Jetzt galt Eile. Als Ratspräsident berief ich sofort zwölf hiesige willige Bürger, die etwas vom Militärdienst verstanden, aufs Rathaus, legte ihnen die Sachlage dar und erteilte ihnen die nötigen Weisungen. Eine Abteilung bestellte die Kantonnementslokale, eine andere Holz und Stroh, eine dritte Brot, eine vierte Fleisch. Zwei Stunden später war Zusammenkunft, und siehe da, alles war in Ordnung. Als Lokale waren hergerichtet und geheizt worden der Tanzsaal bei Römer, die deutsche und die katholische Kirche, das Schützenhaus usw. Gegen Abend gingen wir zum Bahnübergang am See der anlangenden Kolonne entgegen. Herrgott, was waren das für Soldaten! Abgehetzt, müde, lahm sich fortschleppend, die meisten ohne Tornister, nur im Nastuch ein Päcklein eingebunden. Neben ihnen schritt, auf etwa 10 bis 15 Mann, ein schweizerischer Milizsoldat mit aufgepflanztem Bajonett und geladenem Gewehr. Beim Bahnübergang wurde sozusagen ohne Halt abgezählt - 400 Mann hierhin, 300 dorthin, en avant marche! So konnten die warmen Kantonnemente sofort bezogen und Suppe, Brot und Fleisch ohne weiteres ausgeteilt werden. Nun fing in den Kantonnementen ein Husten an, das die ganze Nacht andauern sollte. Das Volk nannte das sofort Bourbakihusten.

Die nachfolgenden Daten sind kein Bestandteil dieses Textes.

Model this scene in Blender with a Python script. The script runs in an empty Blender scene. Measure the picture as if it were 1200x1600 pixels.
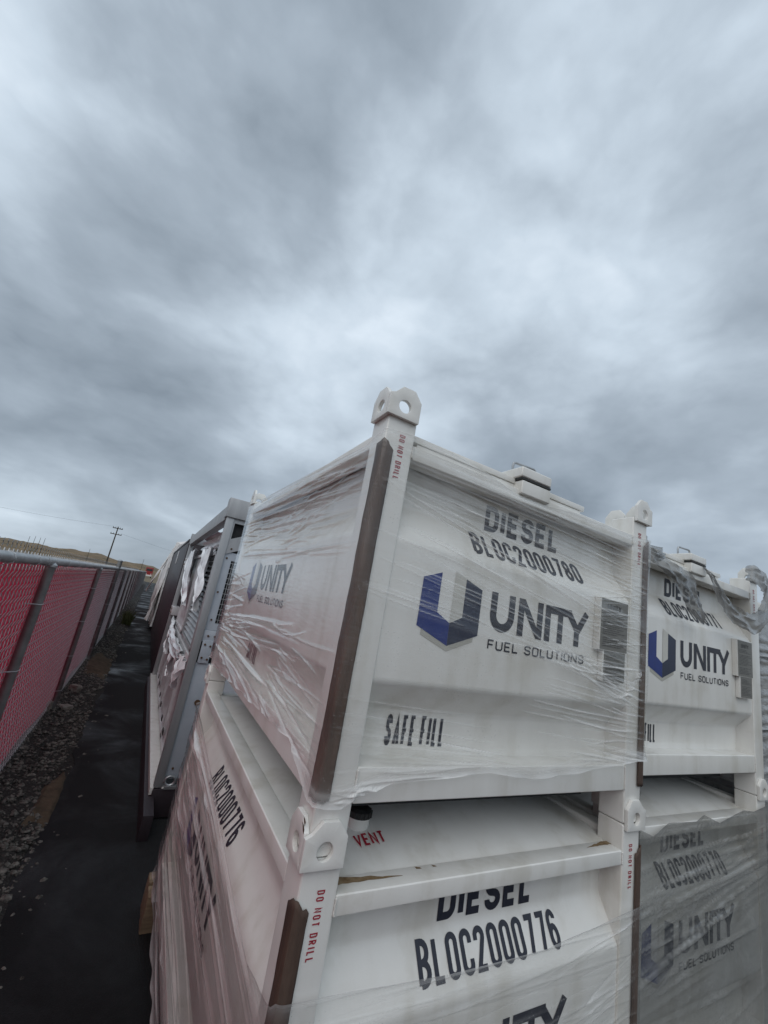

Unterdessen waren auch die barmherzigen Frauen mit heißem Tee, Kaffee, Grog, Zucker, Socken und dergleichen den Kantonnementen nachgegangen und hatten ausgeteilt, was auszuteilen war. Am Morgen sollten die Angekommenen weitermarschieren, damit am Abend die neu anlangende Kolonne Aufnahme finden könnte. Da erhoben sich aber am zweiten Tage Schwierigkeiten, weil die Leute nicht mehr fort wollten. Unsere Aufseher hatten jedoch strengen Befehl, bis Mittags die Lokale jeweilen zu leeren und frisch in Stand zu setzen. Es hielt schwer, die Leute aus dem warmen Stroh herauszubringen. Einige waren schwer krank, andere weniger, aber doch marschunfähig und viele einfach zu faul und bequem. Die Schwerkranken kamen in das Spital. Die bloß Faulen und Bequemen jagte man unbarmherzig auf und stellte sie auf die Straße. Für die leicht Erkrankten bestellte man einen Bahnzug und schickte sie freundeidgenössisch den Soluthurnern zu. Was sie mit ihnen anfingen, kümmerte uns nicht; wir mußten eben den Tag für Tag von Neuenburg anlangenden neuen 1200 Mann wieder Platz bereit halten. Auf diese Weise ging die Verpfle-gung und Spedition von über 6000 Infanteristen und Kavalleristen in sechs aufeinanderfolgenden Tagen leidlich vonstatten.

Nach diesen stürmischen Tagen wurden die verschiedenen ausgestellten Gutscheine eingesammelt und nach einigen Wochen mit 8214 Franken vergütet. Was aber überdies die Wohltätigkeit des einzelnen und die Sammlungen für die Notleidenden des Kriegsschauplatzes leisteten, steht im Himmel aufgeschrieben.»